Oh damm. I didn't think of slices. Looks like we need to make a function that can see through those ops ( and the concat one as well, which will be critical to making post synth syncmem working)

[timsherwood]

Okay, the above problem is fixed -- I added a true dataflow analysis to sanity check that will allow things like concat, split, and wire but not any actual logic operations in the memory index. It's actually pretty neat how easy it was (although now that I think about it this could be done even faster and easier with toposort!). Oh well, it only has to happen once.

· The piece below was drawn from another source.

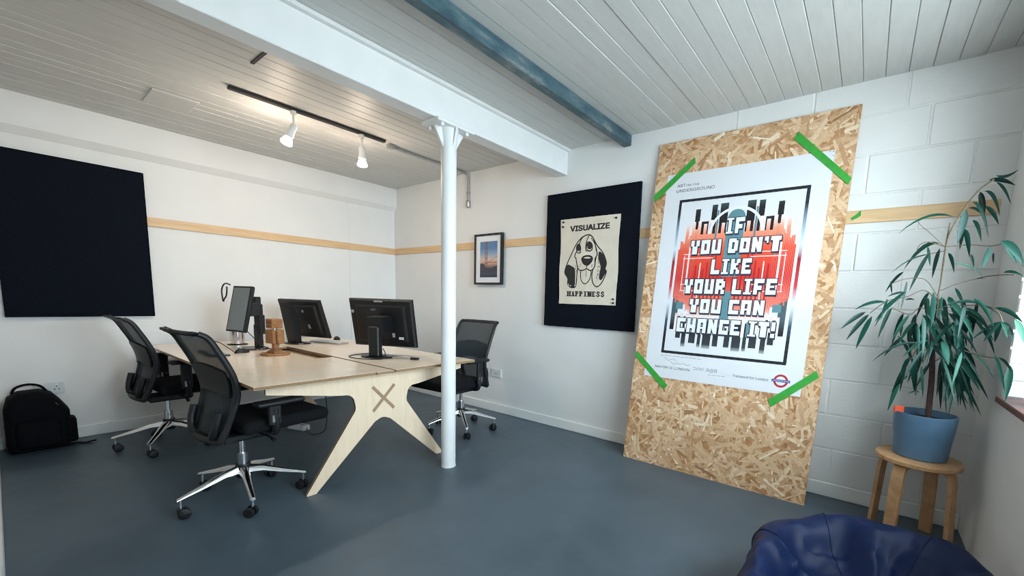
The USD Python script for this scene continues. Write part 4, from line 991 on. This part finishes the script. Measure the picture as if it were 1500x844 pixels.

The code is as below:

        # propagate "async" behavior through the network
        while async_set_is_growing:
            for net in self.logic:
                if net.op in async_prop:
                    if any([w in async_set for w in net.args]):
                        async_set.update(net.dests)
            async_set_is_growing = True if len(async_set) > last_async_set_len else False
            last_async_set_len = len(async_set)

        # now do the actual check on each memory operation
        for net in self.logic:
            if net.op == 'm':
                is_async = net.args[0] in async_set
                if is_async and not net.op_param[1].asynchronous:
                    raise PyrtlError(
                        'memory "%s" is not specified as asynchronous but has and index '
                        '"%s" that is not ready at the start of the cycle'
                        % (net.op_param[1].name, net.args[0].name))

So how do you turn such a check off? Well you declare your memory as: MemBlock(bitwidth, addrwidth, asychronous=True) The asynchronous flag is set to False by default. Interestingly pretty much 99% of the unit tests were synchronous already and required no refactoring! I tried to make the flag very clear and long enough to be obnoxious to encourage sync mems. The only one that did not pass had an "and" operation in the index, and I went ahead and marked it as async. This approach is not set in stone, but I want to try it out, and since I did all the coding I don't feel too bad :)

[Gamrix]

Have you checked that this code creates is interpreted correctly by Verilog?